Le leadership « selon la poule » offre au responsable l’avantage de bien contrôler les activités, par une vue d’ensemble. Cela suppose toutefois de sa part une attention de tous les instants et une capacité à guider sa couvée avec précision, à la voix. On pourrait le qualifier de « modèle du skipper » qui tient la barre, à l’arrière du dispositif, et s’assure qu’aucun de ses « poussins » ne se perde en route, tout en encourageant les plus faibles ou les plus timorés. Le succès de ce modèle repose aussi sur quelques poussins plus audacieux que les autres, qui oseront se tenir à la proue et subir les embruns. Le leadership de la poule peut cependant manquer de direction et d’anticipation.

Quant au leadership « selon la pintade », faisant la synthèse entre la poule et la cane, il offre de séduisantes perspectives en matière de cohésion, de proximité, de maîtrise des risques, de partage et d’énergie réalisatrice. La pintade est vigilante et dynamique. Elle surveille du coin de l’œil tout en laissant ses pintadeaux explorer les recoins de la basse-cour avec une autonomie adaptée à leur maturité. Le leadership de la pintade, c’est celui qui est au cœur de l’action, qui « fait équipe », qui entreprend, qui partage et assume les risques.

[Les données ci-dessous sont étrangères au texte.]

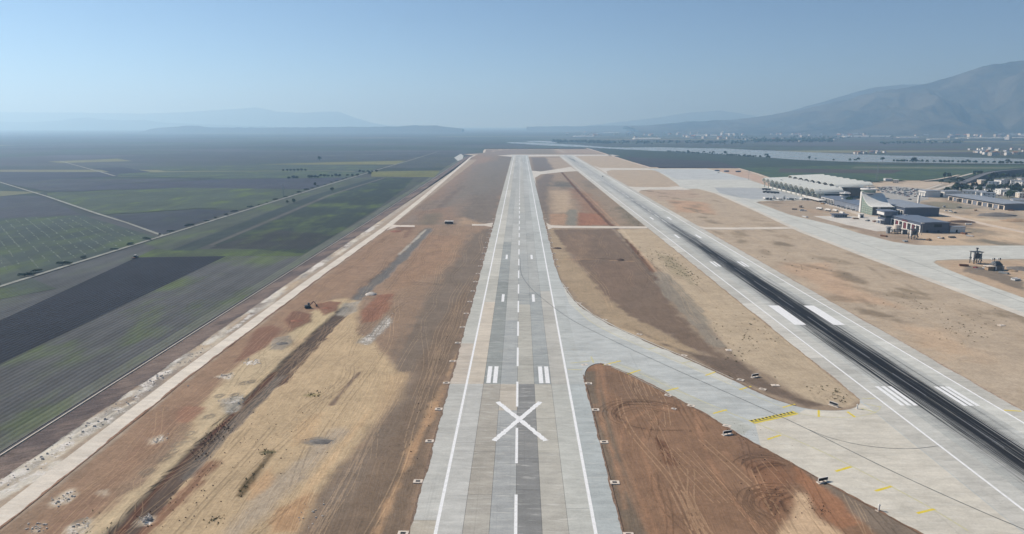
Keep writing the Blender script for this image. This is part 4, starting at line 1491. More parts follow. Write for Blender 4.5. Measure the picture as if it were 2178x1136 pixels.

Un leader éclairé a tout intérêt à se défaire des schémas mentaux préconçus pour naviguer avec intelligence et fluidité d’une posture managériale à l’autre. La difficile résolution des injonctions paradoxales témoigne de la complexité des situations humaines, irréductible à toute tentative de management « sur étagère ». Pour cela, il est indispensable de déterminer avec lucidité ses inclinations naturelles afin de les rééquilibrer en intégrant au regard critique sur soi-même, le point de vue des autres.